**Given request:** Each entry below should be reproduced character for character.

Scenes as source code
■ ■ ■
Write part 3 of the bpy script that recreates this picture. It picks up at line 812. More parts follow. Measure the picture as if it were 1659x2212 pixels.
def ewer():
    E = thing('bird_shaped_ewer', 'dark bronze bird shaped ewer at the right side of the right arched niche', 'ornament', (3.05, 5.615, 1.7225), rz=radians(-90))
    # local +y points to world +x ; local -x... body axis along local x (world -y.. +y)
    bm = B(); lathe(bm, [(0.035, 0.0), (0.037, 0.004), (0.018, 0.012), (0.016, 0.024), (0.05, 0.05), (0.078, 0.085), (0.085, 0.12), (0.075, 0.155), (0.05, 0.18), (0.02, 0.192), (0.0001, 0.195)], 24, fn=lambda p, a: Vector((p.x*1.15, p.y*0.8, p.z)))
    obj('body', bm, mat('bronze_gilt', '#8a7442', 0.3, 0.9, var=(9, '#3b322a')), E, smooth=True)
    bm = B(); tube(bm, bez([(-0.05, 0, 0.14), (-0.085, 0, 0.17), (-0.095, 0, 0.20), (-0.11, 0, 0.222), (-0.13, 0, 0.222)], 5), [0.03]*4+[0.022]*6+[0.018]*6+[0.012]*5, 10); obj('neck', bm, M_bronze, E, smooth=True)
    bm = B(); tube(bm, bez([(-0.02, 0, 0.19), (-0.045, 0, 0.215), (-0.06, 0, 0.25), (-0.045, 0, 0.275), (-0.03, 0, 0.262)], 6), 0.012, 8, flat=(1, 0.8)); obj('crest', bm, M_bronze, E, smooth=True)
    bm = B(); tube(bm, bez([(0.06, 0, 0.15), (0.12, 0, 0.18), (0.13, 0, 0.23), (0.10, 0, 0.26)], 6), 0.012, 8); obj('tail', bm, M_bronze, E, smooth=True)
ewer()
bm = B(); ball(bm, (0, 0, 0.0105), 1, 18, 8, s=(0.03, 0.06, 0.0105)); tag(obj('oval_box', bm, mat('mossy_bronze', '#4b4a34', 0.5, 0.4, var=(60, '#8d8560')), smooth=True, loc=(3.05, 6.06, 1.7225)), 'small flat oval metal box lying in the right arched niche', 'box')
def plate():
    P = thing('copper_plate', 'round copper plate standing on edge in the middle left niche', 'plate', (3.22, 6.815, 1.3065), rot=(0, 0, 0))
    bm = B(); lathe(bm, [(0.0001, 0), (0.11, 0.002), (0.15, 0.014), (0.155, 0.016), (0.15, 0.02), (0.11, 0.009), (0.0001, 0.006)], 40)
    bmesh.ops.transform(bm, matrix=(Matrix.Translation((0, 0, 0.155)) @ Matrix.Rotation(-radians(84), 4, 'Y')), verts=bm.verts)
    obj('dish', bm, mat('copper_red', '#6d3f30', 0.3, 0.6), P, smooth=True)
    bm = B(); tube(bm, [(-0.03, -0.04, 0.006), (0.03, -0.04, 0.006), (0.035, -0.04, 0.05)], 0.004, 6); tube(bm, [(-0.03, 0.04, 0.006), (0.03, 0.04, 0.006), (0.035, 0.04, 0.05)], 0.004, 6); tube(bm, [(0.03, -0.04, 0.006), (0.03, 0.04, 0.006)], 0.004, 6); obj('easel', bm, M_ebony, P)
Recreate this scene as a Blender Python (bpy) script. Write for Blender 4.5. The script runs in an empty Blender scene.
■ ■ ■
**Written answer:**
Write part 3 of the bpy script that recreates this picture. It picks up at line 812. More parts follow. Measure the picture as if it were 1659x2212 pixels.
def ewer():
    E = thing('bird_shaped_ewer', 'dark bronze bird shaped ewer at the right side of the right arched niche', 'ornament', (3.05, 5.615, 1.7225), rz=radians(-90))
    # local +y points to world +x ; local -x... body axis along local x (world -y.. +y)
    bm = B(); lathe(bm, [(0.035, 0.0), (0.037, 0.004), (0.018, 0.012), (0.016, 0.024), (0.05, 0.05), (0.078, 0.085), (0.085, 0.12), (0.075, 0.155), (0.05, 0.18), (0.02, 0.192), (0.0001, 0.195)], 24, fn=lambda p, a: Vector((p.x*1.15, p.y*0.8, p.z)))
    obj('body', bm, mat('bronze_gilt', '#8a7442', 0.3, 0.9, var=(9, '#3b322a')), E, smooth=True)
    bm = B(); tube(bm, bez([(-0.05, 0, 0.14), (-0.085, 0, 0.17), (-0.095, 0, 0.20), (-0.11, 0, 0.222), (-0.13, 0, 0.222)], 5), [0.03]*4+[0.022]*6+[0.018]*6+[0.012]*5, 10); obj('neck', bm, M_bronze, E, smooth=True)
    bm = B(); tube(bm, bez([(-0.02, 0, 0.19), (-0.045, 0, 0.215), (-0.06, 0, 0.25), (-0.045, 0, 0.275), (-0.03, 0, 0.262)], 6), 0.012, 8, flat=(1, 0.8)); obj('crest', bm, M_bronze, E, smooth=True)
    bm = B(); tube(bm, bez([(0.06, 0, 0.15), (0.12, 0, 0.18), (0.13, 0, 0.23), (0.10, 0, 0.26)], 6), 0.012, 8); obj('tail', bm, M_bronze, E, smooth=True)
ewer()
bm = B(); ball(bm, (0, 0, 0.0105), 1, 18, 8, s=(0.03, 0.06, 0.0105)); tag(obj('oval_box', bm, mat('mossy_bronze', '#4b4a34', 0.5, 0.4, var=(60, '#8d8560')), smooth=True, loc=(3.05, 6.06, 1.7225)), 'small flat oval metal box lying in the right arched niche', 'box')
def plate():
    P = thing('copper_plate', 'round copper plate standing on edge in the middle left niche', 'plate', (3.22, 6.815, 1.3065), rot=(0, 0, 0))
    bm = B(); lathe(bm, [(0.0001, 0), (0.11, 0.002), (0.15, 0.014), (0.155, 0.016), (0.15, 0.02), (0.11, 0.009), (0.0001, 0.006)], 40)
    bmesh.ops.transform(bm, matrix=(Matrix.Translation((0, 0, 0.155)) @ Matrix.Rotation(-radians(84), 4, 'Y')), verts=bm.verts)
    obj('dish', bm, mat('copper_red', '#6d3f30', 0.3, 0.6), P, smooth=True)
    bm = B(); tube(bm, [(-0.03, -0.04, 0.006), (0.03, -0.04, 0.006), (0.035, -0.04, 0.05)], 0.004, 6); tube(bm, [(-0.03, 0.04, 0.006), (0.03, 0.04, 0.006), (0.035, 0.04, 0.05)], 0.004, 6); tube(bm, [(0.03, -0.04, 0.006), (0.03, 0.04, 0.006)], 0.004, 6); obj('easel', bm, M_ebony, P)
Recreate this scene as a Blender Python (bpy) script. Write for Blender 4.5. The script runs in an empty Blender scene.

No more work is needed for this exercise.